Eisenberg had said that earlier this year she found scat and tracks that indicated that at least one wolf, and possibly a pack, had set up housekeeping on the ranch.

Although no wolves were seen, suspected wolf scat was collected and sent to the lab at UCLA.

Ed Bangs, head of the wolf recovery program for the U.S. Fish and Wildlife Service in Helena, Mont., said if wolves were present on the ranch, they would be hard to miss.

“In order to have a wolf pack, a wolf would have had to show up at least a year ago, and wolves rapidly become very obvious,” Bangs said. “Wolves walk 15 to 20 miles a day, in the same places people like to walk.
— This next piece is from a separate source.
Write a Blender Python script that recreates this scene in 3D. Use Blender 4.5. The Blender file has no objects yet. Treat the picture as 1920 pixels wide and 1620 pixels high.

You can’t really miss wolves.”

Plus, the slim chances that a female wolf would travel to Colorado and find a male wolf with which to breed makes the possibility of an existing pack even more remote, Bangs said.

Although wolves haven’t established themselves in Colorado, several have been reported traveling through the state over the past few years.

In 2009, a young female wolf from Yellowstone National Park trekked some 1,000 miles from southwestern Montana to Meeker, where it was found dead last April. That wolf’s death remains under investigation by the Fish and Wildlife Service.

The previous-known wolf to make it this far south was killed on Interstate 70 near Idaho Springs in 2004.